**EXERCISE TASK**
State the number of lines where "scene" appears. Add nothing else.

**SUPPLIED DATA**
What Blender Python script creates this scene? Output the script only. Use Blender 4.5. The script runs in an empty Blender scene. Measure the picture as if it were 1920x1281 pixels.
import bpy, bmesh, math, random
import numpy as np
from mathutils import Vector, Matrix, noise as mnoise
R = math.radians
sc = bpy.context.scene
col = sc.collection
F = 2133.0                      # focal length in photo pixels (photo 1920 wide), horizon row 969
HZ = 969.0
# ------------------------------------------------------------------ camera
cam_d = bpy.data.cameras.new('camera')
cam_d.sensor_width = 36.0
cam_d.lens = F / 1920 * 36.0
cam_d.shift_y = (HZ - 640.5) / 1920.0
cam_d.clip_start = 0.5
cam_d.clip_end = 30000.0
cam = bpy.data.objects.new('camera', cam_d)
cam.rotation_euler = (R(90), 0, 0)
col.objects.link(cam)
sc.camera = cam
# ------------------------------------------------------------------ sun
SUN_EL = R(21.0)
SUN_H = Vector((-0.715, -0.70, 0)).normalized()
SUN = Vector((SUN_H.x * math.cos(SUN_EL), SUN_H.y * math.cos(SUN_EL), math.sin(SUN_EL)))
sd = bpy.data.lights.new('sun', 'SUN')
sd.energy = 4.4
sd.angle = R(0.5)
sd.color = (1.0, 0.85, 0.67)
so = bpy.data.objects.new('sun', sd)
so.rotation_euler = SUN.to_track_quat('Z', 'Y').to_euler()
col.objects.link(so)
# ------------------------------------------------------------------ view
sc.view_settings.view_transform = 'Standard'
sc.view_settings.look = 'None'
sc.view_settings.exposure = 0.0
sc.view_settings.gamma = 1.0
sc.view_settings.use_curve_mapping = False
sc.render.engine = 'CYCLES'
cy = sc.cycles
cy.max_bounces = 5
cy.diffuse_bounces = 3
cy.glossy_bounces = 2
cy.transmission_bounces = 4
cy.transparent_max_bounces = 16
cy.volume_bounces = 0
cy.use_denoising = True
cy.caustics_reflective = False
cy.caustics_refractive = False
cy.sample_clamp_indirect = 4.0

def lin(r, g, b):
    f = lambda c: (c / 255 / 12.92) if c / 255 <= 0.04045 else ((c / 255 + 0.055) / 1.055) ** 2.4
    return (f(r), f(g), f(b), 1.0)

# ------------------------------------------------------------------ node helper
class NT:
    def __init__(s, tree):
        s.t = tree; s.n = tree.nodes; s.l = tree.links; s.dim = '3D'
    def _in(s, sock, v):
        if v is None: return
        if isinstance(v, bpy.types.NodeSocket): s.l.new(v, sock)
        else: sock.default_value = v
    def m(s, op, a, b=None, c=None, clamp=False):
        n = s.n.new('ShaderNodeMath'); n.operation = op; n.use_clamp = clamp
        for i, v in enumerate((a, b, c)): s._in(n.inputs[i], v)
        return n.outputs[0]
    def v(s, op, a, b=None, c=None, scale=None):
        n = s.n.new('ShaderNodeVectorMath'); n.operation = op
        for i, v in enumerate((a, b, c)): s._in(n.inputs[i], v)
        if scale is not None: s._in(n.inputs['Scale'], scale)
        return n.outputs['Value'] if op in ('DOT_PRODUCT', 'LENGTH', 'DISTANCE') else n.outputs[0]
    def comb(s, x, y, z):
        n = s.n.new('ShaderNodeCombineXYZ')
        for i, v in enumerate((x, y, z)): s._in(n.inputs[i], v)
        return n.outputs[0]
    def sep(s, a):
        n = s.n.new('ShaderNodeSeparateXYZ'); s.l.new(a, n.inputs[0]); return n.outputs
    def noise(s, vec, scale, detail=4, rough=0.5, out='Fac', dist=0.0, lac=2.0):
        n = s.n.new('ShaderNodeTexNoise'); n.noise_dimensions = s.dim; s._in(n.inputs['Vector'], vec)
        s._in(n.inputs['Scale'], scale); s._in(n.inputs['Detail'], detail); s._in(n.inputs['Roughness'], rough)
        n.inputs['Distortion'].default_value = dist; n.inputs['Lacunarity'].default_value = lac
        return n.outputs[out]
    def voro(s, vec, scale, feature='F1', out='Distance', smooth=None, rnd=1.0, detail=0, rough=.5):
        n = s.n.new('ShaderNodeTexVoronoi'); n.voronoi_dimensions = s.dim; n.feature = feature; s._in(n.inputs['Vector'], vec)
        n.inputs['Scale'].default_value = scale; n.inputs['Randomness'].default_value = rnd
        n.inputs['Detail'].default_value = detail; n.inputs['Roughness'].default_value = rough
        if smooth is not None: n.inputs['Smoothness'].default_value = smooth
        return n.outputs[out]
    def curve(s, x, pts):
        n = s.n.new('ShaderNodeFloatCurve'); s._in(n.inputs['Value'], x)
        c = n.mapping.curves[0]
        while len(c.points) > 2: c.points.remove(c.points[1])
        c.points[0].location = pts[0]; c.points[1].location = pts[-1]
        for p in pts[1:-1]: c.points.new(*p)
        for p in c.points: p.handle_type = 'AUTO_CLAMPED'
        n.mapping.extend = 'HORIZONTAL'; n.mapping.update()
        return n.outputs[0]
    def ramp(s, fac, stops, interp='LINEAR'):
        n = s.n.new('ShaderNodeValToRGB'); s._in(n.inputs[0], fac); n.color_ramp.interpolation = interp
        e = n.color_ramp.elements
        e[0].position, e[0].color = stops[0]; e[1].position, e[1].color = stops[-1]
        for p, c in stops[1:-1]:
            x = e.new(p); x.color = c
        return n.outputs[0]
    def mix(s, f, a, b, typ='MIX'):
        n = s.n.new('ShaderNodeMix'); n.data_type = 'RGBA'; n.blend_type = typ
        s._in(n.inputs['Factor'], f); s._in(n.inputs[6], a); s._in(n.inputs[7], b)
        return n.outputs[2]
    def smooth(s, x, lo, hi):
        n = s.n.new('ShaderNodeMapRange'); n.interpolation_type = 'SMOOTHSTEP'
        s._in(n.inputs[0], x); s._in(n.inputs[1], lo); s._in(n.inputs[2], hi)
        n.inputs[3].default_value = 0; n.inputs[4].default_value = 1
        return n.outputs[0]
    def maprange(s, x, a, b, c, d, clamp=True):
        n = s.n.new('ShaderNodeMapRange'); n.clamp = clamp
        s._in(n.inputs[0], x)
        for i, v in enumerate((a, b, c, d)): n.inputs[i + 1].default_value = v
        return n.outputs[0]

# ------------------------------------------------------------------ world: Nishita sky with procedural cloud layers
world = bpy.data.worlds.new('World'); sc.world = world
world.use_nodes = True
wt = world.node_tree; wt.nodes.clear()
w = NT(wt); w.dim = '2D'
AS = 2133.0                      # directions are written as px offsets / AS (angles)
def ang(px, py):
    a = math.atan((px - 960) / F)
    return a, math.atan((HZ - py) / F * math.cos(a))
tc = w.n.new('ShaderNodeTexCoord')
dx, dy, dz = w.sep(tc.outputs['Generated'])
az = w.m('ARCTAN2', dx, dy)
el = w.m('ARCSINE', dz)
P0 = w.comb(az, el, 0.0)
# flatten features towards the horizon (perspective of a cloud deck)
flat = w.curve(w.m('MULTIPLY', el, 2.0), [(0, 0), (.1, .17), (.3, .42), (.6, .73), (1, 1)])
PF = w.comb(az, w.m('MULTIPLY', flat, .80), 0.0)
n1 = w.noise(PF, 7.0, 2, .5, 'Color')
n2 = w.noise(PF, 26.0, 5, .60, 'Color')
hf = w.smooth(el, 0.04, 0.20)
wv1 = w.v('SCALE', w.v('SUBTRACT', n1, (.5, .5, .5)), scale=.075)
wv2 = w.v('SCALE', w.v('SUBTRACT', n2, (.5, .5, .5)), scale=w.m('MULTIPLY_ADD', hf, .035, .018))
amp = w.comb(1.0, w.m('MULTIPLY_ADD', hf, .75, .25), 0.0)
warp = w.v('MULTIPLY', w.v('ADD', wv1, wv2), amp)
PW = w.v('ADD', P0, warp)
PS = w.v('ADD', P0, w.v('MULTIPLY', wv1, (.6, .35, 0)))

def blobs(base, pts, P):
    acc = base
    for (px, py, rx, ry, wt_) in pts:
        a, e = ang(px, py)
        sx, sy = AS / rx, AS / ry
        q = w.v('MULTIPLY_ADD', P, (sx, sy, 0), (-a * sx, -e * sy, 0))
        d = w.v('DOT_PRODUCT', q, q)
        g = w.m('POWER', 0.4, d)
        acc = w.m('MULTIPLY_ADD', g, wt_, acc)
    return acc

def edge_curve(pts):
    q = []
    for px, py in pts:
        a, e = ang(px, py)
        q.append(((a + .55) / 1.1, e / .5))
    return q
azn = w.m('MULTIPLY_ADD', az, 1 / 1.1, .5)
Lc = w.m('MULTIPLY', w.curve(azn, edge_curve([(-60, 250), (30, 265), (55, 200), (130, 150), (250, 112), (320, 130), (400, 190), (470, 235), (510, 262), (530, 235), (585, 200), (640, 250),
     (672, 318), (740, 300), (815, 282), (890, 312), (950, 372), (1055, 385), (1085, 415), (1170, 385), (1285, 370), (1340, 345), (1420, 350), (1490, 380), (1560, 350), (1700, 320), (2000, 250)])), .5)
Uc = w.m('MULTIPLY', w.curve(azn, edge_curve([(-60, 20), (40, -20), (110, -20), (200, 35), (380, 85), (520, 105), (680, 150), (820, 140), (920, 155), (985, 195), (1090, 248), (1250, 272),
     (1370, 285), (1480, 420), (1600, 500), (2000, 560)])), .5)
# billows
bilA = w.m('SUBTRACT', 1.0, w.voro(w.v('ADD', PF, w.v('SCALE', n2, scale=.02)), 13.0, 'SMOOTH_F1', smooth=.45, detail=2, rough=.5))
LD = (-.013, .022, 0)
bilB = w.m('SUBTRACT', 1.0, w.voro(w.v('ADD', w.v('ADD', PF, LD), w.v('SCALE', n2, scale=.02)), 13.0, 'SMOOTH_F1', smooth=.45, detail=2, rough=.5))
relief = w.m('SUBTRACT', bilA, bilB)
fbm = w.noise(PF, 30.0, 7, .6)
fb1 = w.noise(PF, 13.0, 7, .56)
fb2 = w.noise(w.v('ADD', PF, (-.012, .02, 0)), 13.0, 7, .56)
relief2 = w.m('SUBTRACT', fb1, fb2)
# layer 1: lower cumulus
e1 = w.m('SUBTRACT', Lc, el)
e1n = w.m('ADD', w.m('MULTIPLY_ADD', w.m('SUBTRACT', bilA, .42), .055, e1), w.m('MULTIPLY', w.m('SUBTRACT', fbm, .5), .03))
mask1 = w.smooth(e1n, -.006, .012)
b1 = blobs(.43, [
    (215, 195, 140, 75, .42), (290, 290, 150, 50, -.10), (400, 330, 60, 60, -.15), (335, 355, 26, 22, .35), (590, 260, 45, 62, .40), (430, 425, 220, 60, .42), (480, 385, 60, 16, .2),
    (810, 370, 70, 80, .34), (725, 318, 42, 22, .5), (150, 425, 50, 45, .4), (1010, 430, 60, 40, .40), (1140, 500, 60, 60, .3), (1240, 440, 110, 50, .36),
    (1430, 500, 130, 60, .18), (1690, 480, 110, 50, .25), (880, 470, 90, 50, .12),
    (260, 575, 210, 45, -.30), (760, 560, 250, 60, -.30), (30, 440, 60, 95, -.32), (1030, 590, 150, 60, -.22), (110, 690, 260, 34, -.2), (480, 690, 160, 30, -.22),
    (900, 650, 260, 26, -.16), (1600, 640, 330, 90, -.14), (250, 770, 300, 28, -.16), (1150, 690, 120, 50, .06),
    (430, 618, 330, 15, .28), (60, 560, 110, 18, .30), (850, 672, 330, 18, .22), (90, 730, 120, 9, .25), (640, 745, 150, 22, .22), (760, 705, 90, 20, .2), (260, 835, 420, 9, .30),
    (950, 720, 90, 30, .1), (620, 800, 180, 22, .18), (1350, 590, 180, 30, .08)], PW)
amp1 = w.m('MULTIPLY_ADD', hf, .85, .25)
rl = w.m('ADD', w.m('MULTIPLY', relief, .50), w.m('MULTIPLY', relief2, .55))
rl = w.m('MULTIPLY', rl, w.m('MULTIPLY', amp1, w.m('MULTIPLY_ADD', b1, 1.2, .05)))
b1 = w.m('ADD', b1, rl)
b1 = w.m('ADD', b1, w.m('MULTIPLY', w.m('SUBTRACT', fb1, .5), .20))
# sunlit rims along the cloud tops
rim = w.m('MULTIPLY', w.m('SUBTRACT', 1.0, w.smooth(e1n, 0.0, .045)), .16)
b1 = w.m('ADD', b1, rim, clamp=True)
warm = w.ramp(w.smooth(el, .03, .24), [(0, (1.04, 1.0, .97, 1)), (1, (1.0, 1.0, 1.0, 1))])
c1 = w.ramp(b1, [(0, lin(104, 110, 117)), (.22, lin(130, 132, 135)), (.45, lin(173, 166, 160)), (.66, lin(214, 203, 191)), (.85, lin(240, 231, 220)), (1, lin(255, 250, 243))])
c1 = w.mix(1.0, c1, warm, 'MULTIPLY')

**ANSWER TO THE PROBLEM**
2